CCI Finds Intel’s India-Specific Warranty Policy Abusive; Imposes Penalty 

Posted On - 24 March, 2026 • By - Aniket Ghosh

On 12 February 2026, the CCI held Intel Corporation (Intel) guilty of abusing its dominant position in the market for boxed microprocessors for desktop PCs in India.[1] The order arose from an information filed by M/s Matrix Info Systems Pvt. Ltd. (Matrix), a Delhi-based IT trader engaged in parallel imports of Intel products, under Sections 3 and 4 of the Competition Act.  Matrix submitted that it imported Intel’s boxed microprocessors from authorised overseas distributors and sold them domestically at competitive prices. The dispute arose after Intel introduced an India-specific warranty policy on 25 April 2016, restricting warranty services in India to products purchased from its authorised Indian distributors.

The CCI first assessed Intel’s market position and concluded that the company held a dominant position during 2016-2021. Intel owns proprietary rights over the widely used x86 processor architecture, and PC manufacturers and distributors are significantly dependent on its processors. The CCI also noted significant entry barriers, such as intellectual property protection, high research and development costs, and economies of scale.

On merits, the CCI held that the India-specific warranty policy imposed unfair and discriminatory conditions in violation of Section 4(2)(a)(i). Unlike policies in several other jurisdictions, Intel’s Indian policy denied in-country warranty service for genuine processors purchased through authorised overseas distributors and instead redirected customers to the country of purchase. The CCI rejected Intel’s justification that the policy was necessary to prevent counterfeit products, noting that Intel already had mechanisms to verify authenticity.

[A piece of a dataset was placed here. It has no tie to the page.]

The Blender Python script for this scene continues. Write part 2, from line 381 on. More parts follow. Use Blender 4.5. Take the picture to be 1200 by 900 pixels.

The CCI further observed that the policy indirectly compelled traders and consumers to purchase microprocessors through Intel’s authorised Indian distributors. Evidence on record showed significant price differences between imported products and those sold through authorised channels, in some instances exceeding 40%. The CCI found that the policy restricted consumer choice and resulted in denial of market access to parallel importers, thereby contravening Sections 4(2)(b)(i) and 4(2)(c).

The decision has also sparked debate on the scope of discrimination under Section 4.  As such it may be argued that discrimination should be assessed based on its effect on competition within the relevant market rather than comparisons with policies in other jurisdictions. Since the geographic market in this case was India, cross-border differences alone may not establish anti-competitive discrimination.  Global companies regularly adopt different policies across jurisdictions due to legitimate business considerations such as regulatory environments, distribution structures, or grey market risks. Given the adverse ruling by the CCI in this case, such geographically differentiated policies by a dominant enterprise would now have to be examined from a competition law perspective.

Considering the duration of the conduct, the CCI initially determined the penalty at 8% of Intel’s average relevant turnover. However, after taking into account mitigating factors, including the dynamic nature of the technology sector, Intel’s cooperation during the investigation, and the withdrawal of the warranty policy from 1 April 2024, the CCI imposed a reduced penalty of INR 27.38 crores under Section 27(b).

Business Takeaway: The decision signals that commercially framed policies may be treated as abusive if they indirectly compel customers to transact only through authorised channels, especially if there are geographically differentiated policies followed by the enterprise. Companies with dominant market positions must ensure that post-sale restrictions do not distort competitive pricing, restrict lawful imports, or disadvantage independent distributors. The order also highlights an emerging compliance risk: geographic differentiation in warranty or after-sales policies may attract scrutiny if it adversely affects competition in India; therefore, dominant firms should carefully review such policies to mitigate potential intervention by the CCI.

[1] CCI: In Re: Matrix Info Systems Pvt. Ltd. and Intel Corporation, Case No. 05 of 2019, order dated 12 February 2026.